A Manufactured Home is a Poor Investment Because They Depreciate – Right? – – Wrong!

Today, homeownership is frequently cited as an example of attaining the American Dream. It is a symbol of financial success and independence, and it means an ability to control one’s own dwelling place instead of the whims of a landlord.

For many, the realization of that unique element of the American Dream is becoming elusive in the traditional sense (site-built homes), as the affordability gap continues to widen between hardworking low and middle-income families and those in the upper range of wage earners.

There is a form of housing that bridges that affordability gap and is “everything a home should be” – today’s modern manufactured home – which is generally equal, and often superior in every respect to a traditional site-built home and will have a cost up to 50% less than a comparably sized custom home constructed on-site.

Unfortunately, many potential home buyers never consider manufactured homes for purchase because of the preconceived notion passed down from generation to generation  that the “mobile homes” of long ago are like automobiles: “They depreciate.”

The lingering myth and the lack of quality affordable site-built housing across the country have prevented many from realizing the uniquely American dream of homeownership. Recent data has challenged that age-old notion that manufactured homes don’t appreciate in value.



A report from The Urban Insitute, a Washington, DC-based think tank, examined data released in August 2018 by the Federal Housing Agency. The home price index for manufactured homes featured an average appreciation growth rate of 3.4%, versus 3.8% for traditional site-built homes.

The statistical study indicated manufactured homes placed upon and attached to real property with loans guaranteed by Fannie Mae and Freddie Mac, but still revealing. It is a strong indication that manufactured homes may be a somewhat overlooked worthwhile investment.

Although there are limits to what the data can tell us, the index suggests a need to re-evaluate the presumption that manufactured homes do not appreciate in value at the same rate as site-built homes,” The Urban Institute researchers wrote.



The return on your manufactured home investment is determined by the same factors as a traditional site-built home, however, location is probably the most influencing consideration in determining the amount of return on that investment.

The manufactured home appreciation trend is not always easy to see, because manufactured housing is more popular in parts of the country where the overall recovery from the housing crisis has been less robust. For instance, appreciation in California has been 9.43 percent compared with a national average of 5.87 percent.

In comparison, the top five manufactured home states — Alabama, Florida, Louisiana, Nort Carolina, and Texas–which have accounted for 41 percent of the manufactured housing market since 2011, have average price appreciation below the national level, according to the FHFA indexes.

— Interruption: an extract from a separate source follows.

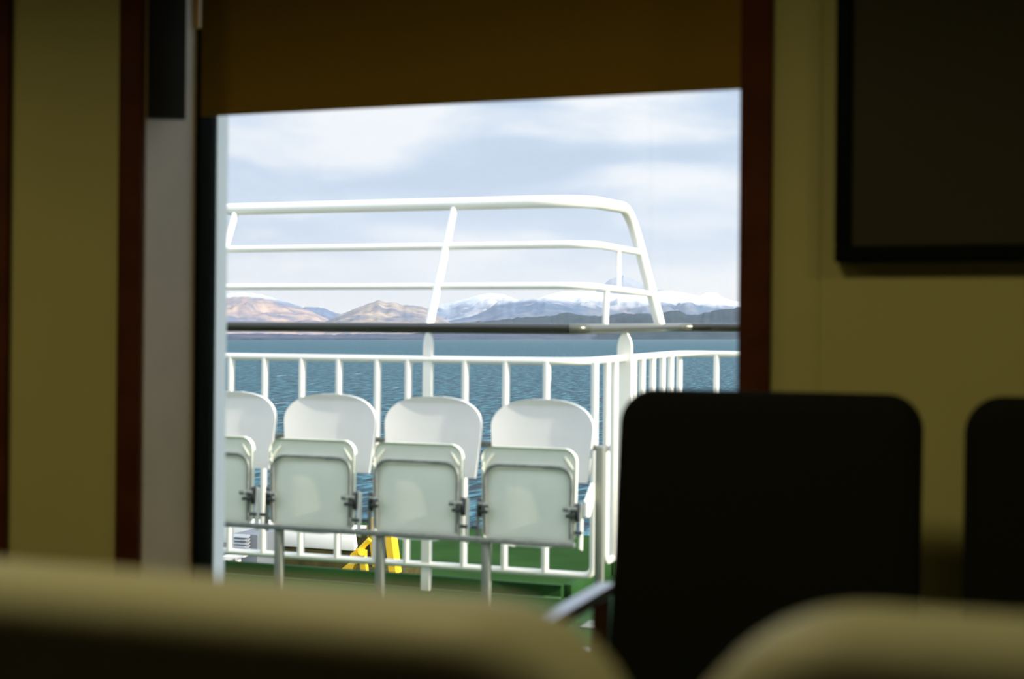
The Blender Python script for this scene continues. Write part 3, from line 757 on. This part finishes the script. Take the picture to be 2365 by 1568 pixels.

The Urban Institute report summation states, “Manufactured housing is under-represented in center cities, which have experienced the most rapid home price appreciation, and over-represented in outer suburbs and non-metropolitan areas. There are few manufactured homes in downtown San Francisco or Manhattan.” 

“Accordingly, our comparison disadvantages manufactured homes versus a measure in which we compare properties in the same area.”

This data suggests that long-held beliefs that manufactured homes don’t increase is a falsehood –and that could have major implications in the push for increased affordable housing nationwide.